In 1970, Mrs. Perry, a former history professor, joined the editorial staff of the Negro History Bulletin, a monthly publication published by the Association for the Study of Afro-American Life and History.

Earlier, she had taught at Texas Southern University, Langston University and Johnson C. Smith University.

A former resident of Washington, she was born in Wagoner, Okla., and graduated from Howard University, where she also received a master's degree in history and a law degree. In the 1930s, she practiced law in Washington, then returned to academia to study for a doctorate at American University and later at the University of Chicago. She also was a research fellow at Fisk University.

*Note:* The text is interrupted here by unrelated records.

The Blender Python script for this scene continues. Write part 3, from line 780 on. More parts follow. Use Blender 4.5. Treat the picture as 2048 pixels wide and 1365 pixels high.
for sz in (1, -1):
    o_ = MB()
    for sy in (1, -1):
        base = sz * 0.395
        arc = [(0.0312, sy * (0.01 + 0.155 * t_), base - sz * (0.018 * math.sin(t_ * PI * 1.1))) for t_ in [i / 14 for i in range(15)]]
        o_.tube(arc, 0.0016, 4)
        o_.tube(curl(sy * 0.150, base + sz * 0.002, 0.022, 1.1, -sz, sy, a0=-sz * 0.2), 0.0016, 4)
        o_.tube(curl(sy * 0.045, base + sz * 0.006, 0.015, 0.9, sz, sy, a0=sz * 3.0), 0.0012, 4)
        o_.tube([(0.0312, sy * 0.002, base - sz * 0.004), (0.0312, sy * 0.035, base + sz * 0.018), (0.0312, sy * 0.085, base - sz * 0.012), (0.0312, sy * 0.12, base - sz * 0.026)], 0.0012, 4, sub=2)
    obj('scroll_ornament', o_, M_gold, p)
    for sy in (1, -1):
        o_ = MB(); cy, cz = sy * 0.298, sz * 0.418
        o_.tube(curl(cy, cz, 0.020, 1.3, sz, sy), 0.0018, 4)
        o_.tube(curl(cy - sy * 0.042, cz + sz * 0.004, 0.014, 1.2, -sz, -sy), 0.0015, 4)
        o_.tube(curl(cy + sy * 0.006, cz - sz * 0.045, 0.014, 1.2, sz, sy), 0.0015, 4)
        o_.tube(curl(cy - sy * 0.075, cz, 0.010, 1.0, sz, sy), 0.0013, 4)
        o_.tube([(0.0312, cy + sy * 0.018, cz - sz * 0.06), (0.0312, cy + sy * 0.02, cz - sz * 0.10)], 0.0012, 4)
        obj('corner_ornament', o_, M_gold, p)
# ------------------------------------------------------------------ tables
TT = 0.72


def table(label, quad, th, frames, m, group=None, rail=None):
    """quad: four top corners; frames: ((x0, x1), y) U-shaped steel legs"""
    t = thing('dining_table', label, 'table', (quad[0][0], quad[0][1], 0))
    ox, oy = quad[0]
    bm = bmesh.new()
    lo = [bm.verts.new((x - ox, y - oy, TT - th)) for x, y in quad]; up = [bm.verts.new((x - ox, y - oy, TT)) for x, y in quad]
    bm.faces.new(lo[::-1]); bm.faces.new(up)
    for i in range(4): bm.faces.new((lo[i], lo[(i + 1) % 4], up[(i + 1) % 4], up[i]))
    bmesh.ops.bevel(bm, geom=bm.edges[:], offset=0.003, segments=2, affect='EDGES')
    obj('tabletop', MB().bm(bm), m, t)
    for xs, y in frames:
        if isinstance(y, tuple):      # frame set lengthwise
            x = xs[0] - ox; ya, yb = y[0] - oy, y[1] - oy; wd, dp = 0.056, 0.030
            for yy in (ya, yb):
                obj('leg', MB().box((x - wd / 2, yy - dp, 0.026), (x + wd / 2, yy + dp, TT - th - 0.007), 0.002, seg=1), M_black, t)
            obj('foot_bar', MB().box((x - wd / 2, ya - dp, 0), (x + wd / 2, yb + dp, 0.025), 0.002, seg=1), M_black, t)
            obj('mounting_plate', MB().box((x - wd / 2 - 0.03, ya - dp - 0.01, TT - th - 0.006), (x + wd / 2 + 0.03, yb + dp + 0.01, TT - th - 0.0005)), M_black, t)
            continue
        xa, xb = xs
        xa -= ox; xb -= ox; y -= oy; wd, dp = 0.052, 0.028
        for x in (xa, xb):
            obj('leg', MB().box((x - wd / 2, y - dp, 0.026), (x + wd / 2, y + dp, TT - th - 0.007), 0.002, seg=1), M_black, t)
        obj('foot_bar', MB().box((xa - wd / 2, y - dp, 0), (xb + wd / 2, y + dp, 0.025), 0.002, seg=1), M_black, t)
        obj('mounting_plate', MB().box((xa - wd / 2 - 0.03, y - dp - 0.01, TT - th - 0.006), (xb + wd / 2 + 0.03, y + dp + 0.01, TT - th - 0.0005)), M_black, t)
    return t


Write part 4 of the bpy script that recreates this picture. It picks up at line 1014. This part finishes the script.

She was the author of a book published by the National Education Association on the history of the American Teachers Association, which was the black counterpart of the NEA. She also wrote articles and book reviews.

Her avocations included card playing.

Her marriage to Dr. Smallwood Ackiss ended in divorce, and her second husband, Dr. Rufus P. Perry, died in 1984.

Survivors include two children from her first marriage, Jeanne Ackiss Davis of College Park and Dr. Smallwood Ackiss Jr. of Silver Spring; a daughter from her second marriage, Dorothy Patricia Simmons of Philadelphia; a stepdaughter, Margaret Perry of Michigan; five grandchildren; and four great-grandchildren.